====== Dataset extract ======

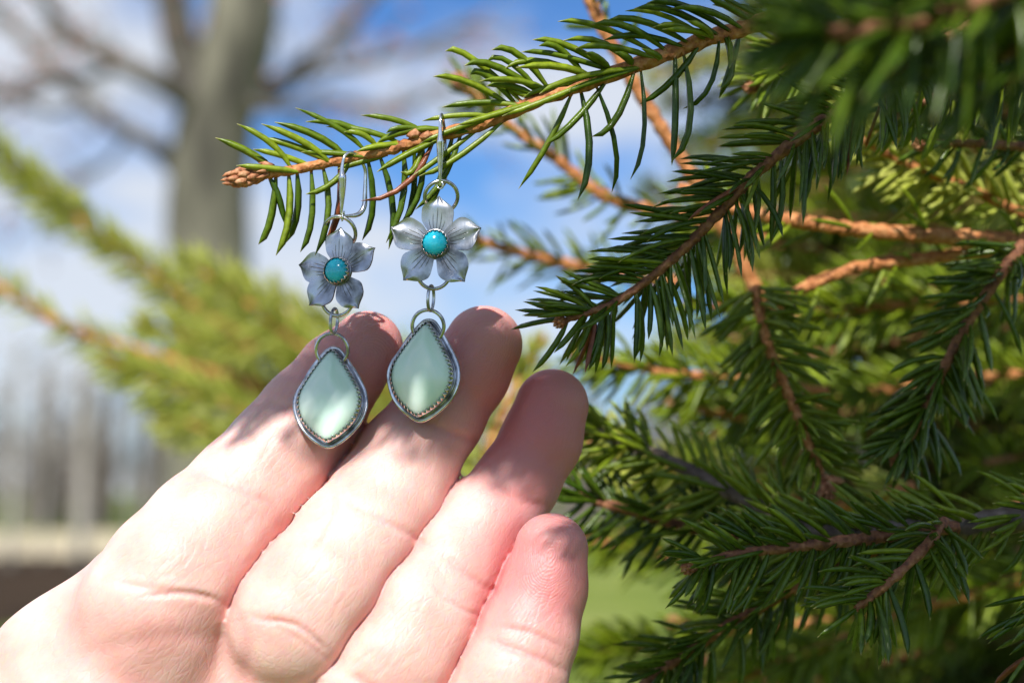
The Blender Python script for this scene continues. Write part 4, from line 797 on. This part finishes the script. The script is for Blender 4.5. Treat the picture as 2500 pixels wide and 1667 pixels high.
def earring(label, hook, hyaw, hh, hw, r1, R1, fl, fR, fang, fs, r2, R2, lk, lR, r3, R3, dr, dR, seed):
    t = thing('earring', label, 'earring', W(hook), 'pair of earrings')
    # lever back ear wire
    ax = np.array([math.cos(hyaw), 0, math.sin(hyaw)]); up = np.array([0, 1.0, 0]); q = lambda a, y: hook+ax*a+up*y*hh/12.6
    P = [q(0, -.3), q(-.1, 1.2), q(0, 3), q(.1, 5.5), q(.1, 7.6), q(0, 8.6), q(.1, 10.2), q(.55, 11.7), q(1.5, 12.5), q(2.7, 12.4), q(3.8, 11.5), q(hw, 9.6), q(hw+.1, 7), q(hw, 4.6), q(hw-.1, 2.4), q(hw-.9, .9), q(hw-2.3, .2), q(.3, 0)]
    rr = [.22, .26, .42, .64, .74, .46, .30, .29, .29, .29, .30, .32, .36, .42, .5, .5, .42, .2]; C = catmull(P, 110); rad = np.interp(np.linspace(0, len(rr)-1, 110), np.arange(len(rr)), rr)
    V, Q = tube(C, rad, 14); put('ear_wire', V, Q, M_bright, t)
    V, Q = merge([ring(hook+np.array([0, -.25, .1]), .62, .34, rot(hyaw+1.2, 0, 0)), tube(np.array([q(.1, .6)+[-.42, 0, 0], q(.1, .6)+[.42, 0, 0]]), .34, 10)]); put('hinge', V, Q, M_bright, t)
    V, Q = ring(r1, 3.05, .72, R1); put('top_ring', V, Q, M_silver, t)
    # flower
    cdisc = [np.column_stack([np.cos(np.arange(32)*math.pi/16)*r*fs, np.sin(np.arange(32)*math.pi/16)*r*fs, np.full(32, z)]) for r, z in ((.02, .02), (2.9, .02), (2.9, -.4), (.02, -.4))]
    V = np.vstack(cdisc); i, j = np.meshgrid(np.arange(3), np.arange(32), indexing='ij'); i, j = i.ravel(), j.ravel(); Q = np.stack([i*32+j, (i+1)*32+j, (i+1)*32+(j+1) % 32, i*32+(j+1) % 32], 1)
    flo = put('flower', place(V, fl, fR), Q, M_ox, t, smooth=False)
    for k, a in enumerate(fang):
        V, Q, ua, va = petal_geo(math.radians(a), fs, fR, fl+fR@np.array([0, 0, .03*(k % 3)+.03]), seed*7+k); put('petal', V, Q, M_petal, flo, attrs={'u': ua, 'v': va})
    a = np.arange(216)*2*math.pi/216; O = np.stack([np.cos(a), np.sin(a)], 1)
    V, Q = bezel(O*2.55, 1.45, .62, .16, .30, 18); V[:, 2] += .1; put('bezel', place(V, fl, fR), Q, M_silver, flo, smooth=False)
    V, Q = dome(O[::4]*2.34, 1.35, 2.2, 0); V[:, 2] += .62; put('turquoise', place(V, fl, fR), Q, M_turq, flo)
    V, Q = outline_ring(O[::4]*2.75, [(0, 0), (.1, .28), (.3, .1), (.3, 0)]); V[:, 2] += .06; put('bezel_base', place(V, fl, fR), Q, M_ox, flo)
    V, Q = ring(r2, 3.0, .72, R2); put('lower_ring', V, Q, M_silver, t)
    V, Q = ring(lk, 1.05, .62, lR, 2.2); put('jump_ring', V, Q, M_silver, t)
    V, Q = ring(r3, 3.0, .72, R3); put('drop_ring', V, Q, M_silver, t)
    # drop
    O = drop_outline(240, 1.36); O[:, 0] += .05*np.sin(np.arange(240)*.16+seed); nn = len(O)
    wav = .12*np.sin(np.arange(nn)*2*math.pi*3/nn+seed)+.08*np.sin(np.arange(nn)*2*math.pi*7/nn)
    V, Q = outline_ring(O, [(4.5, -.5), (.25, -.5), (0, -.38+wav), (-.05, -.05+wav), (.12, .12+wav), (.42, .08+wav*.6), (.8, -.04), (4.5, -.05)])
    drp = put('drop', place(V, dr, dR), Q, M_silver, t)
    V, Q = bezel(drop_outline(480, .42), 2.05, .66, .20, .66, 50); put('serrated_bezel', place(V, dr, dR), Q, M_silver, drp, smooth=False)
    V, Q = outline_ring(drop_outline(240, .5), [(0, -.05), (-.32, .12), (-.5, -.03)]); put('solder_groove', place(V, dr, dR), Q, M_ox, drp)
    V, Q = dome(drop_outline(120, .08), 2.0, 2.0, 0, 18); V[:, 2] += 1.25; put('mint_stone', place(V, dr, dR), Q, M_mint, drp)
    return t
R = math.radians
earring('right silver earring, light grey flower and mint teardrop hanging before the middle finger', A(1690, 585, -3.6), R(84), 13.0, 5.8,
        A(1697, 678, -2.2), rot(R(8), R(22)), A(1655, 1015, -3.4), rot(R(-4), R(-5), 0), (86, 160, 19, 229, 308), 1.0, A(1643, 1222, -2.2), rot(R(8), R(6)),
        A(1622, 1405, -1.4), rot(R(62), 0, R(-6)), Z2(1163, 250, 1.4), rot(R(-8), R(6)), Z2(1137, 530, 1.2), rot(R(-15), R(-9), R(-3)), 1)
earring('left silver earring, bluish tilted flower and mint teardrop hanging before the index finger', A(985, 815, -2.6), R(38), 11.8, 5.0,
        A(970, 930, -1.0), rot(R(-16), R(24)), A(957, 1212, -2.4), rot(R(-20), R(-9), 0), (91, 171, 31, 230, 303), .93, A(950, 1415, -1.2), rot(R(-14), R(4), R(12)),
        Z2(563, 218, -.2), rot(R(58), 0, R(-8)), Z2(550, 400, 2.4), rot(R(-6), R(4)), Z2(542, 700, 1.6), rot(R(-8), R(-16), R(1)), 2)
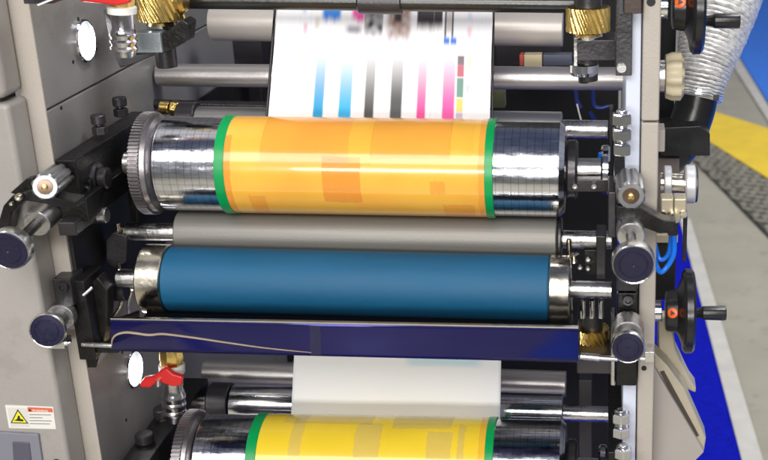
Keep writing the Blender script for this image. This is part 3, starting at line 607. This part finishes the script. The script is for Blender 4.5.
# ---- lower-right arm
t = thing('support_arm', 'black steel arm at the right end of the blue roller and tray', 'support arm', W(625,330,1.2), 'black steel arms holding the rollers')
arm_beam(t, 617, 293, 637, 386, 1.185, 1.25, black, 'upright_plate')
arm_beam(t, 617, 268, 637, 291.5, 1.180, 1.25, dgrey, 'end_block')
arm_beam(t, 596, 236, 606, 280, 1.25, 1.29, dgrey, 'cheek_plate')
arm_beam(t, 611, 325, 615.5, 386, 1.19, 1.24, steel, 'side_strip')
arm_beam(t, 577, 355, 612, 374, 1.22, 1.26, dgrey, 'tray_rest')
socket(t, W(628,300,1.183), .0060)
b = MB(); b.cyl(W(580,356,1.18), W(600,358,1.18), .0042, 24); b.cyl(W(600,358,1.18), W(618,359,1.18), .0030, 24); b.build('tray_pin', steel, t)
b = MB(); b.boxpx(645,352,654,362,1.17,.012); b.cyl(W(640,358.5,1.178), W(645,358.5,1.178), .003, 16); b.build('square_nut', chrome, t, .0006)
b = MB(); c = W(569,257,1.27); b.cyl(c, c+Vector((0,0,.022)), .003, 16); c = W(574,262,1.27); b.lathe(c, c+Vector((0,0,1)), [(0,.005),(.004,.003),(.008,.0022),(.010,.006)], 20); b.build('drip_valve', nickel, t)
b = MB(); b.tube([W(552,262,1.255), W(562,264,1.25), W(570,262,1.25), W(571,275,1.245), W(572,310,1.24)], .0011, 8); b.build('guard_wire', chrome, t)
for u, v in ((588,259),(588,268),(580,267)): socket(t, W(u,v,1.27), .0028, m=steel)
b = MB(); b.boxpx(584,250,598,276,1.275,.02); b.build('valve_block', black, t, .001)
knob('adjusting_knob', 'navy capped knob on the lower-right arm beside the right end of the tray', W(628,348,1.115), W(628,324,1.178), .0175, 'navy capped adjusting knobs', .011, collar=(.45,.95), cr=.0170, thick=.008)
# ------------------------------------------------------------------ brass worm gears on upright spindles
def worm(label, c, r, h, group, up, dn, blk=None):
    """c centre of the gear; up/dn spindle reach"""
    t = thing('worm_gear', label, 'worm gear', c, group); Z = Vector((0,0,1)); seg = 240; n = 22
    def pr_(a, tt): 
        ph = (a*n/(2*math.pi) + tt/h*1.6) % 1
        return r - .0028*(abs(ph-.5)*2)**1.4
    prof = [(0,r*.6),(0,r*.9)]+[(h*k/14, pr_) for k in range(0,15)]+[(h,r*.88),(h,r*.5)]
    b = MB(); b.lathe(c-Z*h/2, c+Z, prof, seg); b.build('gear_body', brass, t, smooth=50)
    b = MB(); b.cyl(c+Z*(h/2), c+Z*up, r*.62, 32, .0005); b.build('spindle', dgrey, t)
    b = MB(); b.cyl(c-Z*dn, c-Z*(h/2), r*.45, 32, .0005); b.build('spindle', dgrey, t)
    b = MB(); b.lathe(c-Z*(h/2+.0085), c+Z, [(0,r*.4),(0,r*.62),(.003,r*.66),(.006,r*.6),(.008,r*.45)], 32); b.build('collar', chrome, t)
    return t
cw = W(588,19,1.30); w1 = worm('brass worm gear on a black spindle at the upper right, above the grey round bar', cw, .0245, .026, 'brass worm gears on spindles', .05, .068)
c = W(584,66,1.30); b = MB(); b.lathe(c-Vector((0,0,.010)), c+Vector((0,0,1)), [(0,.008),(0,.014),(.004,.0165),(.012,.016),(.014,.012)], 32); b.build('lower_bush', chrome, w1); 
b = MB(); c = c-Vector((0,.004,.018)); b.cyl(c, c+Vector((0,0,.010)), .006, 20); b.build('bush_nut', blackp, w1)
sb = thing('spindle_block', 'black steel block holding the spindle under the upper-right brass gear', 'block', W(600,55,1.28))
b = MB(); b.boxpx(576,40,616,61,1.285,.05); b.build('block_body', dgrey, sb, .0012)
b = MB(); b.boxpx(574,38,577,66,1.283,.004); b.build('edge_plate', steel, sb)
hp = thing('hanger_plate', 'dark upright plate with one silver screw at the upper right beside the side plate', 'plate', W(624,70,1.22))
b = MB(); b.boxpx(616,-30,632.5,76,1.2,.012); b.build('plate_body', dgrey, hp, .001)
c = W(621.5,68,1.199); b = MB(); b.cyl(c+Vector((0,.002,0)), c-Vector((0,.002,0)), .0052, 28, .0005); b.build('screw_head', steel, hp)
b = MB(); b.boxpx(624,-30,642,14,1.185,.014); b.build('top_block', brown, hp, .001)
b = MB(); b.boxpx(619,-30,623,14,1.192,.007); b.build('steel_edge', chrome, hp)
cw = W(160,8,1.33); w2 = worm('brass worm gear on a black spindle at the upper left beside the water valve', cw, .0268, .026, 'brass worm gears on spindles', .05, .068)
c = W(167,60,1.33); b = MB(); b.lathe(c-Vector((0,0,.006)), c+Vector((0,0,1)), [(0,.006),(0,.010),(.004,.011),(.014,.0105),(.015,.008)], 32); b.build('lower_bush', chrome, w2)
sb = thing('spindle_block', 'pale steel and black block holding the spindle under the upper-left brass gear', 'block', W(160,45,1.3))
b = MB(); b.boxpx(134,33,161,53,1.30,.03); b.build('steel_block', mat('pale_steel', (.42,.47,.50), .35, .6, .3, 300, .12, 20), sb, .001)
b = MB(); b.prismpx([(162,34),(182,20),(188,24),(186,42),(166,53),(162,53)], 1.305, .03); b.build('black_block', black, sb, .0012)
b = MB(); b.prismpx([(103,10),(112,52),(120,68),(134,64),(160,53),(128,56),(118,30)], 1.335, .04); b.build('bracket_arm', dgrey, sb, .001)
c = W(184,0,1.33); b = MB(); b.lathe(c-Vector((.012,0,0)), c+Vector((1,0,0)), [(0,.013),(.003,.016),(.010,.017),(.014,.013)], 40); tag(b.build('brass_ring', brass), 'brass ring at the top edge right of the upper-left worm gear', 'ring')
cw = W(592,336,1.262); w3 = worm('brass worm gear between the right end of the tray and the lower-right arm', cw, .0205, .022, 'brass worm gears on spindles', .030, .022)
b = MB(); 
for k, u in enumerate((583,592,601)): b.cyl(W(u,318,1.245), W(u,300,1.245), .0032, 16)
b.build('tooth_rack', chrome, w3)
# spare coupler for the lower-left gear is hidden by the tray
# ------------------------------------------------------------------ water valves
def valve(name_lbl, top, bot, r, handle_pts, Y, group):
    t = thing('water_valve', name_lbl, 'valve', bot, group); ax = (top-bot).normalized(); L = (top-bot).length
    b = MB(); b.lathe(bot, top, [(0,r*.55),(0,r*.8),(L*.05,r*.92)]+sum([[(L*(.08+.1*k),r*1.0),(L*(.105+.1*k),r*1.08),(L*(.13+.1*k),r*1.08),(L*(.155+.1*k),r*.97)] for k in range(3)],[])+[(L*.42,r*.9),(L*.62,r*.92),(L*.63,r*.6)], 36); b.build('hose_coupling', mat('coupling_chrome', (.62,.60,.62), .18, 1, .2, 150, .35, 30, rvar=.1), t)
    b = MB(); b.lathe(bot+ax*L*.61, top, [(0,r*.9),(L*.01,r*1.12),(L*.10,r*1.14),(L*.12,r*.9)], 36); b.build('thread_tape', ptfe, t)
    b = MB(); b.lathe(bot+ax*L*.72, top, [(0,r*.7),(0,r*1.0),(L*.1,r*1.12),(L*.22,r*1.0),(L*.28,r*.8)], 8); b.build('valve_body', brass, t, .0008, 30)
    b = MB(); b.prismpx(handle_pts, Y, .008); b.build('valve_handle', red, t, .0025)
    return t
valve('brass water valve with red handle at the top left in front of the side plate', W(122,-2,1.245)+Vector((0,0,.012)), W(125,56,1.245), .0135, [(76,-6),(96,-6),(128,-8),(130,3),(118,6),(100,4),(80,2)], 1.222, 'brass water valves')
valve('brass water valve with a wing-shaped red handle below the left end of the tray', W(171,346,1.30)+Vector((0,0,.006)), W(175,420,1.30), .0140, [(139,384),(144,378),(154,376),(160,371),(166,368),(173,374),(183,377),(181,386),(172,387),(164,384),(158,382),(150,388),(140,388)], 1.275, 'brass water valves')
b = MB(); c = W(167,394,1.27); b.cyl(W(158,380,1.272), W(158,386,1.272), .003, 16)
tag(b.build('handle_screw', chrome), 'tiny bright screw at the red handle below the tray', 'screw')
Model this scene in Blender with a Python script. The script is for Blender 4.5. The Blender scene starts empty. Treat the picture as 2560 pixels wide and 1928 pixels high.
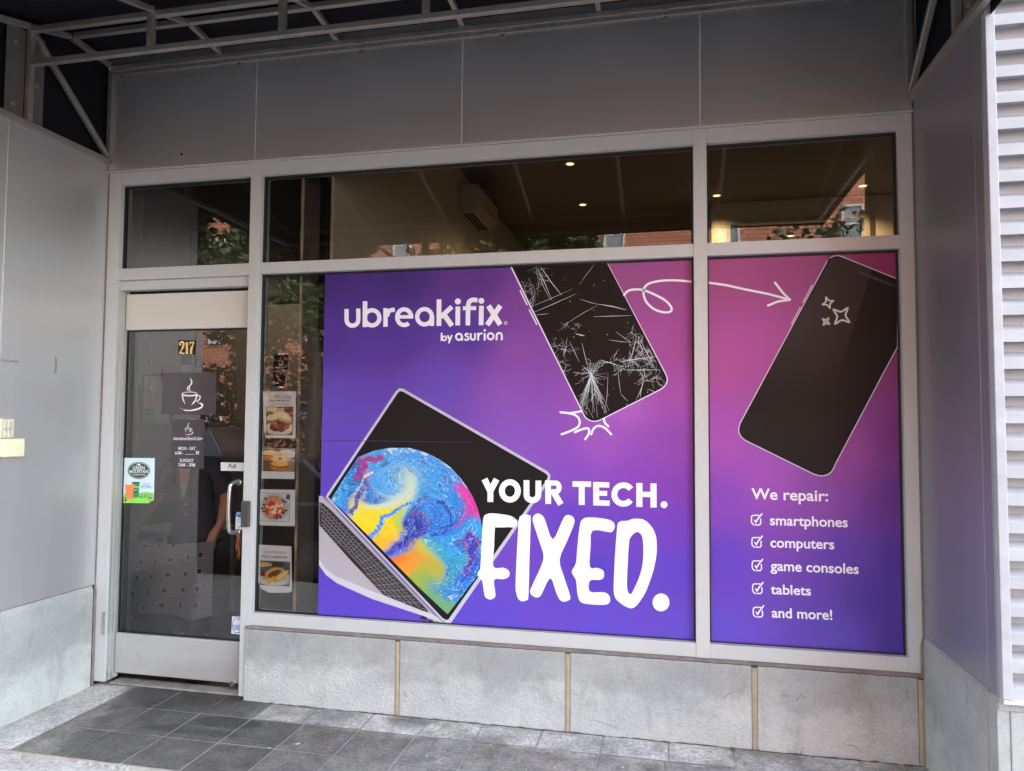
import bpy, bmesh, math, random
import numpy as np
from mathutils import Vector, Matrix
from mathutils.geometry import tessellate_polygon
R = math.radians
sc = bpy.context.scene
COL = sc.collection
GZ = 0.456            # height of the window sill above the pavement; shapes below are measured from the sill

# ------------------------------------------------------------------ camera, world, sun, exposure
YAW, PIT, ROL = 0.210704097, 0.048994723, 0.006171481
CAM = Vector((3.54526577, -4.08659725, 1.26766587))
FPX = 1805.65
def cam_axes():
    cy, sy, cp, sp, cr, sr = math.cos(YAW), math.sin(YAW), math.cos(PIT), math.sin(PIT), math.cos(ROL), math.sin(ROL)
    f = Vector((-sy*cp, cy*cp, sp)); r0 = Vector((cy, sy, 0)); u0 = r0.cross(f)
    return r0*cr + u0*sr, -r0*sr + u0*cr, f
AR, AU, AF = cam_axes()
cd = bpy.data.cameras.new('camera'); cam = bpy.data.objects.new('camera', cd); COL.objects.link(cam)
m = Matrix((( AR.x, AU.x, -AF.x), (AR.y, AU.y, -AF.y), (AR.z, AU.z, -AF.z))).to_4x4()
m.translation = CAM + Vector((0, 0, GZ)); cam.matrix_world = m
cd.sensor_fit = 'HORIZONTAL'; cd.sensor_width = 36; cd.lens = 36*FPX/2560; cd.clip_start = .05; cd.clip_end = 500
sc.camera = cam
SUN_EL = R(48)
w = bpy.data.worlds.new('World'); sc.world = w; w.use_nodes = True
nt = w.node_tree; bg = nt.nodes['Background']
sky = nt.nodes.new('ShaderNodeTexSky'); sky.sky_type = 'NISHITA'; sky.sun_disc = False
sky.sun_elevation = SUN_EL; sky.sun_rotation = R(60); sky.air_density = 1.2; sky.dust_density = 1.5; sky.ozone_density = 1.0
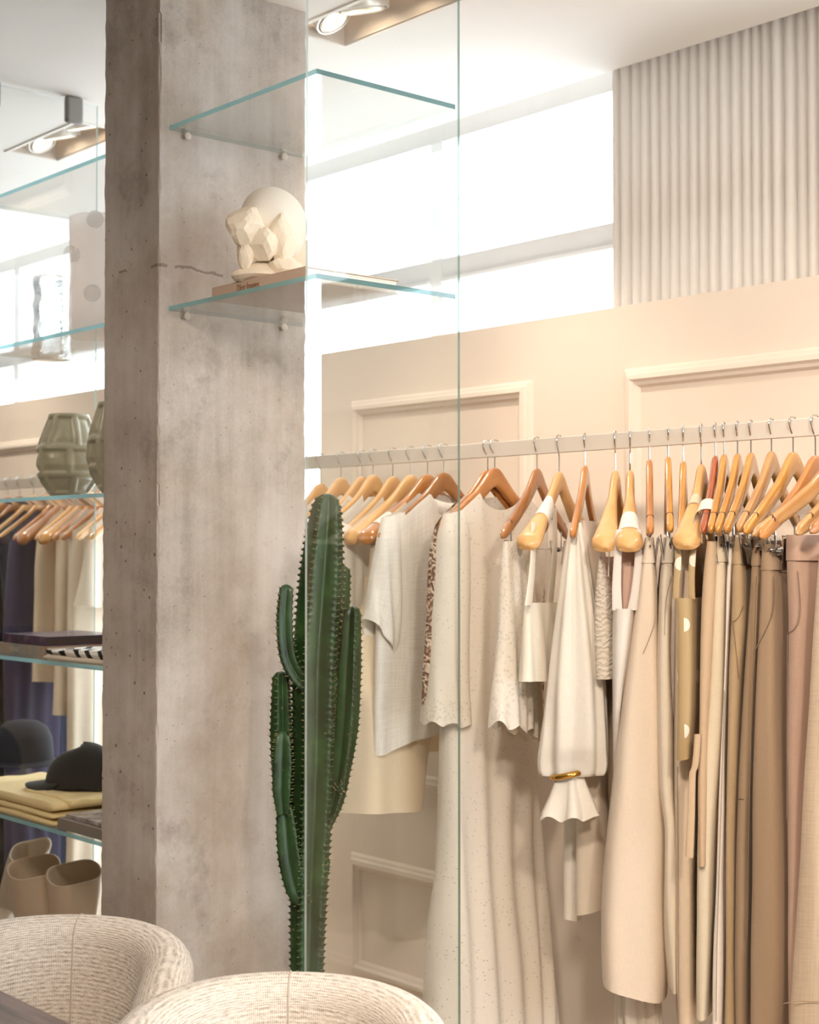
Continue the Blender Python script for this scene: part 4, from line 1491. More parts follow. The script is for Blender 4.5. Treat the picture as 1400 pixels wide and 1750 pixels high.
garment('body', mS, h15, [(1046, 1040, 1088), (1045, 1100, 1080), (1046, 1200, 1066), (1046, 1330, 1056), (1048, 1500, 1056), (1048, 1640, 1056)], mode='edge', sref=0.19, s_rng=(0.205, -0.19), d=[1, 1, .9, .5, .2, .2], rad=(18, 0.003), seed=23, parent=g, M=60, N=160, p=0.5)
q0 = h15.O + h15.e * 0.19
for pts, w0, w1 in (([(1058, 905), (1056, 950), (1054, 1000), (1055, 1043)], 0.007, 0.0105), ([(1092, 905), (1091, 960), (1086, 1010), (1080, 1043)], 0.007, 0.0095)):
    rows = []
    P = spline([on_plane(x, y, q0, h15.e) for x, y in pts], 6)
    for i, c_ in enumerate(P):
        w_ = w0 + (w1 - w0) * i / (len(P) - 1)
        rows.append([c_ + h15.n * w_ * math.cos(a) + h15.e * 0.002 * math.sin(a) for a in [2 * math.pi * k_ / 14 for k_ in range(14)]])
    MB().grid(rows, True).build('strap', mS, g)
garment('back_panel', cloth('#c9a898', 'satin'), h15, [(1056, 930, 1098), (1050, 980, 1100), (1049, 1060, 1100)], mode='edge', sref=0.15, s_rng=(0.155, -0.17), seed=24, parent=g, M=14, N=60, p=0.4)
garment('pleated_hem', cloth('#ece5dc', 'fine', 0.1), h15, [(1050, 1560, 1118), (1053, 1680, 1124), (1054, 1820, 1130)], mode='edge', sref=0.1, s_rng=(0.11, -0.19), rad=(22, 0.006), seed=25, parent=g, M=20, N=160, p=0.5, fmin=1)
strap_loop(h15, 0.13, 0.185, mW, g)


def trousers(h, name, label, col, rows, kind='fine', s_rng=(0.165, -0.165), waist=True, wb=None, rad=(3, 0.003), seed=0, pocket=None, crease=None, sref=None, cat='trousers', p=0.45):
    g = gar(h, name, label, cat)
    m = cloth(col, kind)
    sr = sref if sref is not None else s_rng[0]
    garment('legs', m, h, rows, mode='edge', sref=sr, s_rng=s_rng, rad=rad, seed=seed, parent=g, M=64, N=100, p=p, fmin=0.05)
    dk = cloth(seamcol(col), 'fine')
    if waist:
        r0 = rows[0]
        x0, y0, x1 = r0[0], r0[1], r0[2]
        x2 = np.interp(y0 + 42, [r[1] for r in rows], [r[0] for r in rows]); x3 = np.interp(y0 + 42, [r[1] for r in rows], [r[2] for r in rows])
        garment('waistband', m, h, [(x0 - 1, y0 - 2, x1 + 1), (x2 - 2.2, y0 + 42, x3 + 2.2)], mode='edge', sref=sr + 0.002, s_rng=(s_rng[0] + 0.002, s_rng[1] - 0.002), parent=g, M=8, N=100, p=p, seed=seed, wob=0)
    if pocket: seam('pocket_edge', h, pocket, g, dk, sr + 0.0015)
    if crease: seam('seam', h, crease, g, dk, sr + 0.001, 0.0008)
    return g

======

§ **Problem description**:
Keep only the lines that hold the string "finishes", and copy them out.

§ **Output**:
The Blender Python script for this scene continues. Write part 4, from line 797 on. This part finishes the script. The script is for Blender 4.5. Treat the picture as 2500 pixels wide and 1667 pixels high.
Keep writing the Blender script for this image. This is part 3, starting at line 607. This part finishes the script. The script is for Blender 4.5.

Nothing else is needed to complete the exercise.